Temple had uncovered a mystery worthy of further investigation. If the Dogon had inherited their knowledge of Sirius B from
the Ancient Egyptians, what other knowledge might these ancients have had concerning the stars?... It seemed obvious to me
that the place to look for evidence of this lost knowledge was not among the tribes of Mali but in Egypt itself." (The
Orion Mystery p. 7-9)
Temple had a further influence on the developing theory that the
pyramids represented the stars Temple found important to the Ancient Egyptians: "After all, the pyramids were built at the
time Robert Temple believed the star religion to have been of the greatest importance. Perhaps then the two were linked."

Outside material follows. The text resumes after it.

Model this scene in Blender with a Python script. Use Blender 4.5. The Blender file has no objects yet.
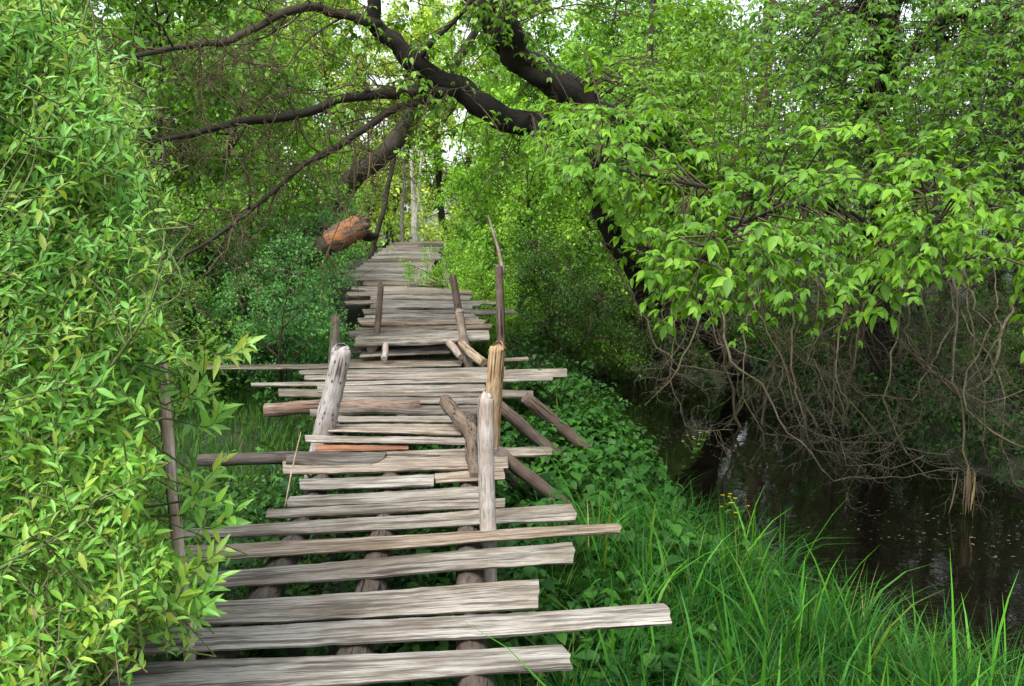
import bpy, math, random
import numpy as np
from mathutils import Vector, Matrix

random.seed(7)
RNG = np.random.default_rng(7)
SC = bpy.context.scene
COL = SC.collection

# ------------------------------------------------------------------ camera
EYE = np.array((0.0, 0.0, 1.5))
F = 995.0
PITCH = math.atan(108.0 / F)
cd = bpy.data.cameras.new('camera')
cam = bpy.data.objects.new('camera', cd)
COL.objects.link(cam)
cam.location = EYE
cam.rotation_euler = (math.pi / 2 - PITCH, 0, 0)
cd.sensor_width = 36.0
cd.lens = 36.0 * F / 1024.0
cd.clip_start = 0.05
cd.clip_end = 1000
SC.camera = cam
CP, SP = math.cos(PITCH), math.sin(PITCH)


def ray(px, py):
    u = (px - 512.0) / F
    v = (343.0 - py) / F
    return np.array((u, CP + v * SP, -SP + v * CP))


def at(px, py, d):
    """point seen at (px, py) whose distance along the ground (world Y) is d"""
    r = ray(px, py)
    return EYE + r * (d / r[1])


def onz(px, py, z=0.0):
    r = ray(px, py)
    return EYE + r * ((z - EYE[2]) / r[2])


# ------------------------------------------------------------------ scene helpers
def link(o, parent=None):
    COL.objects.link(o)
    if parent is not None:
        o.parent = parent
    return o


def tag(o, label=None, cat=None, group=None, kind=None):
    if label:
        o['label'] = label
    if cat:
        o['category'] = cat
    if group:
        o['group'] = group
    if kind:
        o['kind'] = kind
    return o


def empty(name, loc, label, cat, group=None):
    o = bpy.data.objects.new(name, None)
    o.empty_display_size = 0.2
    o.location = loc
    link(o)
    return tag(o, label, cat, group)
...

(The Orion Mystery p. 82) Temple had postulated that cities in ancient Egypt and Greece were planned to resemble
the constellation Argo. Bauval applied the star-mirroring idea to the pyramids and "discovered" that the three Giza pyramids
represented the belt stars of the constellation Orion.
For the record, Robert Bauval told me on April 8, 2001 that
"[While] I also know Robert Temple personally, it also does not mean that I support his ideas either." (see grahamhancock.com message board archives)
Yet I had the explicit evidence in his
own words that he did in fact support Temple's thesis, and not only that, he used it to support the Orion Correlation
Theory. Since I knew that Temple was demonstrably wrong, I had no choice but to conclude that the pyramids might well represent
Orion, but the theoretical basis for the theory relied so heavily on Temple's work that it must be discarded along with the
proposed target date of 10,500 BC which the theory suggests the pyramids target.
Incidentally, I later learned this
date derives ultimately from "sleeping prophet" Edgar Cayce's descriptions of his past life in Atlantis in that year. Also,
alternative historian John Anthony West used the Cayce date to extend geologist Robert Schoch's "redating" of
the Sphinx back farther. Schoch proposed on the basis of water erosion a 5000 BC building date while West arbitrarily made
the date agree with Cayce without providing geologic evidence.
Since Graham Hancock built on Bauval, what of him?
He had said, "One unsolved mystery is the remote date transcribed by the astronomy of the [Giza] monuments -
the date of 10,500 BC that accords so well with the geology of the Sphinx. Is it a coincidence?" (Heaven's Mirror
[1998] p. 99) He claimed that this date is when he and Bauval believe the Lost Civilization met its end.
Since all
but the most generous Sphinx redating put it only as far back as 5000 BC (and that was a stretch), I saw that Hancock's arguments
held no water. His lost civilization was built on the foundations of shaky science and Temple's disproved theories.
With
that, I had to sadly conclude that I had been deceived. Even though I loved these books, I knew they were not true. Sure,
there were anomalies worthy of investigation and even a possibility that somewhere in the distant past there was some sort
of link between cultures, but this evidence was not the answer. I had hoped that it was true; I had wanted it to be true.
But I can't prove it, and neither can they.
Hancock is working on a new book that he says will provide scientific
evidence of the Lost Civilization. It would be fascinating and wonderful if he could show an ancient and unknown culture because
the thrill of discovery is ever great. Unfortunately, today there is no ancient civilization and those who see only the media
portrayals of these authors and their work are easily led to believe that somehow a "coverup" is hiding the wonders of the
ancient past from plebian eyes.
I started this magazine to bring to light the hidden stories about the formation of
this modern mythology and to expose the mistakes, misinterpretations and misrepresentations that carried the ancient astronaut
and lost civilization hypotheses across the centuries and into today.
If someday a lost civilization or extraterrestrial
culture comes to light, I will gladly post it across the front page of this magazine. Until then I hope these pages will make
plain the facts behind the facade and bring out the truth from wherever it hides. This is our mission. Come join us.